## Data for the task
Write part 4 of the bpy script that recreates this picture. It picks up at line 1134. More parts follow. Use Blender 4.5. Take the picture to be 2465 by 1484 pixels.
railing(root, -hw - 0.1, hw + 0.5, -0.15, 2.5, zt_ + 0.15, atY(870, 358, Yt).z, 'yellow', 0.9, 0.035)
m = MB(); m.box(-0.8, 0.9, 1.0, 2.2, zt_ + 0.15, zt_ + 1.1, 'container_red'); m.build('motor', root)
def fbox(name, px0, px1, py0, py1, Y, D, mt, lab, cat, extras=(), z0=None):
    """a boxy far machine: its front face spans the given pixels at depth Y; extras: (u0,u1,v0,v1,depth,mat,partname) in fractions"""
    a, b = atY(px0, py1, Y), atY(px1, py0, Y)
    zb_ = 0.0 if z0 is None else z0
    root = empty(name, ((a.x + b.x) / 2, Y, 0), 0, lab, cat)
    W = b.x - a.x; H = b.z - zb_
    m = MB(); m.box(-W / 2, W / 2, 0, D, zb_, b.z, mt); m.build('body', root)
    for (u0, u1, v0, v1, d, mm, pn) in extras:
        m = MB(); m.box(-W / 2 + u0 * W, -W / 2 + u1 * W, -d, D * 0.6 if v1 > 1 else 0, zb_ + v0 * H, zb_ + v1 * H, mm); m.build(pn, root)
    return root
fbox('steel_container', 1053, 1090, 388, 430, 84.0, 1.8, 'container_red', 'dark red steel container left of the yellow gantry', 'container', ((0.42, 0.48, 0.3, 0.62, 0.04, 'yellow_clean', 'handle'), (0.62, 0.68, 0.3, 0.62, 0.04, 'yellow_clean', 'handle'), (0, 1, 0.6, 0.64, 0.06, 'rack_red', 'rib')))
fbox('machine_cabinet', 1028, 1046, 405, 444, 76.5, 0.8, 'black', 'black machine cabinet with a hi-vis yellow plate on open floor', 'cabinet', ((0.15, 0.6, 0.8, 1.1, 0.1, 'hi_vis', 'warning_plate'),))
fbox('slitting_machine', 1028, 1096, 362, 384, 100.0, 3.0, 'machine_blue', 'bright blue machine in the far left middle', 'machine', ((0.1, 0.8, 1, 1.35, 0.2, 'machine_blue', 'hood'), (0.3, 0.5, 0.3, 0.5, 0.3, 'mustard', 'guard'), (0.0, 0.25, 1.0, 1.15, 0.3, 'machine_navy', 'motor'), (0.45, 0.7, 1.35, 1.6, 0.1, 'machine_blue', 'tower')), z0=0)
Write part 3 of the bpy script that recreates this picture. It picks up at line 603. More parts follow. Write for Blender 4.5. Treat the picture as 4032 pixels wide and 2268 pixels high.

## What to do
Copy every line exactly. Leave nothing out.

## Response for this exercise
Write part 4 of the bpy script that recreates this picture. It picks up at line 1134. More parts follow. Use Blender 4.5. Take the picture to be 2465 by 1484 pixels.
railing(root, -hw - 0.1, hw + 0.5, -0.15, 2.5, zt_ + 0.15, atY(870, 358, Yt).z, 'yellow', 0.9, 0.035)
m = MB(); m.box(-0.8, 0.9, 1.0, 2.2, zt_ + 0.15, zt_ + 1.1, 'container_red'); m.build('motor', root)
def fbox(name, px0, px1, py0, py1, Y, D, mt, lab, cat, extras=(), z0=None):
    """a boxy far machine: its front face spans the given pixels at depth Y; extras: (u0,u1,v0,v1,depth,mat,partname) in fractions"""
    a, b = atY(px0, py1, Y), atY(px1, py0, Y)
    zb_ = 0.0 if z0 is None else z0
    root = empty(name, ((a.x + b.x) / 2, Y, 0), 0, lab, cat)
    W = b.x - a.x; H = b.z - zb_
    m = MB(); m.box(-W / 2, W / 2, 0, D, zb_, b.z, mt); m.build('body', root)
    for (u0, u1, v0, v1, d, mm, pn) in extras:
        m = MB(); m.box(-W / 2 + u0 * W, -W / 2 + u1 * W, -d, D * 0.6 if v1 > 1 else 0, zb_ + v0 * H, zb_ + v1 * H, mm); m.build(pn, root)
    return root
fbox('steel_container', 1053, 1090, 388, 430, 84.0, 1.8, 'container_red', 'dark red steel container left of the yellow gantry', 'container', ((0.42, 0.48, 0.3, 0.62, 0.04, 'yellow_clean', 'handle'), (0.62, 0.68, 0.3, 0.62, 0.04, 'yellow_clean', 'handle'), (0, 1, 0.6, 0.64, 0.06, 'rack_red', 'rib')))
fbox('machine_cabinet', 1028, 1046, 405, 444, 76.5, 0.8, 'black', 'black machine cabinet with a hi-vis yellow plate on open floor', 'cabinet', ((0.15, 0.6, 0.8, 1.1, 0.1, 'hi_vis', 'warning_plate'),))
fbox('slitting_machine', 1028, 1096, 362, 384, 100.0, 3.0, 'machine_blue', 'bright blue machine in the far left middle', 'machine', ((0.1, 0.8, 1, 1.35, 0.2, 'machine_blue', 'hood'), (0.3, 0.5, 0.3, 0.5, 0.3, 'mustard', 'guard'), (0.0, 0.25, 1.0, 1.15, 0.3, 'machine_navy', 'motor'), (0.45, 0.7, 1.35, 1.6, 0.1, 'machine_blue', 'tower')), z0=0)
Write part 3 of the bpy script that recreates this picture. It picks up at line 603. More parts follow. Write for Blender 4.5. Treat the picture as 4032 pixels wide and 2268 pixels high.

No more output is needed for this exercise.